今、青果店で普通に見る青首大根の長さは段ボールに収まるぐらいにちょうどいい。太さも根本から先まで一定していて、ぎっしり箱に詰めることが出来る。さまざまな品種を交配したF1品種(一代交配種)なので、病虫害への耐性も強く、また、品質が一定しているという。何種類ものタネが販売されていて、通年の栽培ができるようになった。練馬のような特に恵まれた土壌でなくても、よく育つタネも販売されている。
練馬大根は青首大根に、市場獲得の競争においては負けたのだ(まあ、練馬大根は別にそんな勝負にこだわってはいないと思うが)。
そして練馬大根の最大の敵は、都市化だった。前述したように、練馬は、かつては一面田畑であり、とくに昭和の初めは一面が大根畑だった。だが現在はすっかり宅地になり、農地は激減した。

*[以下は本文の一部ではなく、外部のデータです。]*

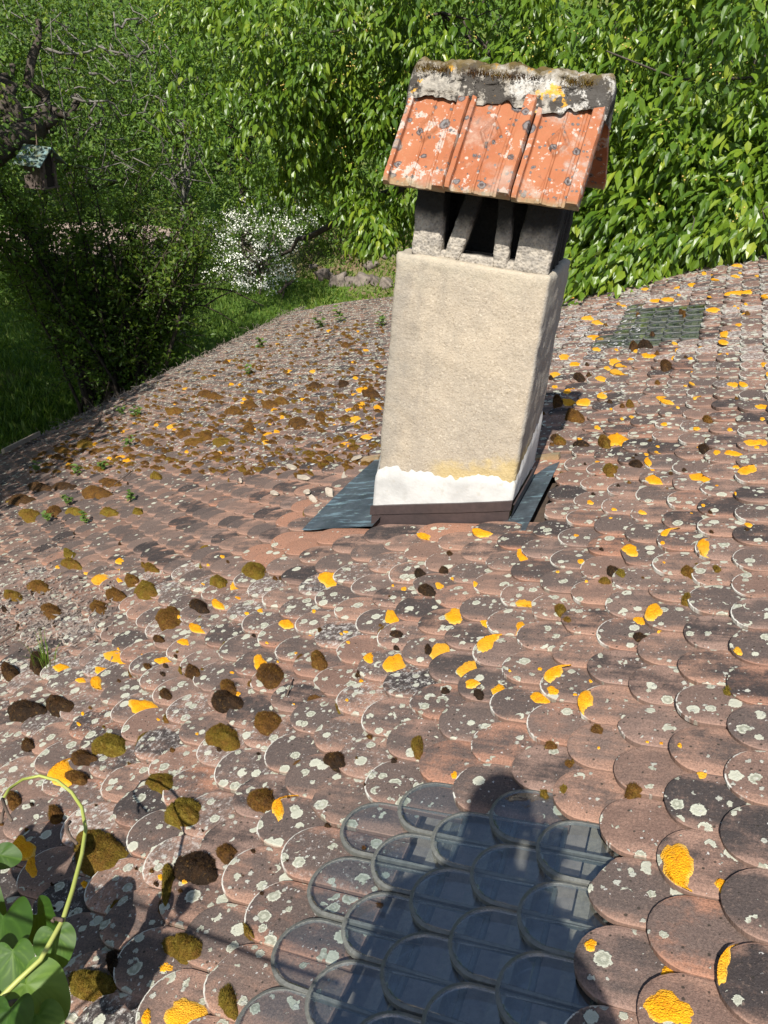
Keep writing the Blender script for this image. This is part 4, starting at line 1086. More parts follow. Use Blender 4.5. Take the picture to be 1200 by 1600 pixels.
WEED = [(135, 810, 'largest leafed weed on the tiles at the shade edge by the eaves'), (105, 785, 'pale weed beside the rust moss cushion near the eaves'), (162, 728, 'branching weed in front of a yellow lichen by the eaves'),
        (120, 735, 'shaded weed among dark moss near the eaves'), (53, 727, 'weed furthest left in the shaded eaves corner'), (200, 690, 'dark green weed near the dry twig on the tiles'), (190, 640, 'small bright weed at the eaves edge near the shrub'),
        (212, 640, 'tiny upright weed right of the bright eaves weed'), (205, 777, 'lone seedling on bare dark tiles'), (75, 810, 'single broad bright leaf seedling beside dead leaves'),
        (498, 505, 'tall feathery weed on the far roof left of the chimney'), (385, 580, 'small weed on the crusted tiles halfway along the far eaves'), (590, 505, 'weed clump next to the chimney top left edge on the far roof'), (406, 536, 'yellow green weed near the far eaves'), (530, 497, 'thin weed near the far edge of the roof')]
for i, (px, py, lab) in enumerate(WEED):
    b_ = np.array(surf(*roof_uv(px, py + 6))); r = np.random.RandomState(i); d = np.linalg.norm(b_)
    h = 19 / F * d * (1.3 if py < 520 else 1.); n = 16
    mb = MB(); P = []; 
    for s_ in range(4):
        a = r.rand() * 6.28; top = b_ + np.array([math.cos(a) * .35, math.sin(a) * .35, 1]) * h * r.uniform(.5, 1.)
        mid = (b_ + top) / 2 + np.array([math.cos(a), math.sin(a), 0]) * h * .05; mb.tube([b_, mid, top], .0018, 4, 0, .2)
        for f in np.linspace(.35, 1, 4): P.append(b_ + (top - b_) * f)
    P = np.array(P); n = len(P); an = r.rand(n) * 6.28
    D = np.c_[np.cos(an), np.sin(an), r.rand(n) * .6 - .1]; Nn = np.c_[r.randn(n) * .3, r.randn(n) * .3, np.ones(n)]
    V, T, k = leaf_arrays(P, D, Nn, h * r.uniform(.30, .5, n), h * r.uniform(.2, .34, n), LEAF5)
    mb.add(V, T, 0, np.repeat(r.rand(n), k))
    tag(link('roof_weed', mb.mesh('roof_weed', M['weed'], False, 'lc')), lab, 'weed', 'weeds sprouting on the roof')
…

それ以前にも、第二次世界大戦のときには食糧不足対策として米や麦を生産するようにとの命令で、練馬大根の作付面積は減った。
また、食事が洋風化するなど、食生活の変化もあった。バイラス病などの病気の蔓延をきっかけとして、大根のかわりにキャベツを育てるようになった。初めはキャベツは全く新しい野菜で、玉菜(たまな)や甘藍(かんらん)と呼ばれ、最後にキャベツと呼ばれるようになった。世田谷の篤農家、大平信彌氏の指導を受けてこの地でも栽培が始まったそうで、今ではキャベツはこの地の主力の野菜になっている。
気候変動ではなく、このような人間社会の変化によって、練馬大根は徐々に主役の座を降りて行ったのである。
練馬大根の歴史は、綱吉伝説から数えれば300年、渡戸家の歴史だけでも200年、渡戸さんの人生だけでも90年になる。
この間、地球温暖化で気温が上がり、それ以上に、都市化によって大きく気温が上がった。霜が降りたり、作物が凍結したりすることはほぼ起きなくなった。他方で農薬やビニールシートなどの技術進歩の恩恵を受けた。タネは採り続けられて、新しい環境と技術に合わせて進化してきた。
だが現代の市場には合わず、F1品種の青首大根の出現、また市街化や食生活の洋食化などの社会の変化によって、東京の食事の主役の座を譲り、今や数軒の農家で受け継がれるだけになった。
昨今、地球温暖化問題ということが言われており、コンピューターのシミュレーションでは農作物への悪影響が予言されている。だがこのような自然、技術、人々の綾なす複雑な未来はとうていシミュレーションなどしきれない。
渡戸さんの大根作りの人生は絶え間ないイノベーションの連続だった。
農業はイノベーションに満ちている。気温上昇などは味方に付けてしまう。だが社会変化には抗えないことがある。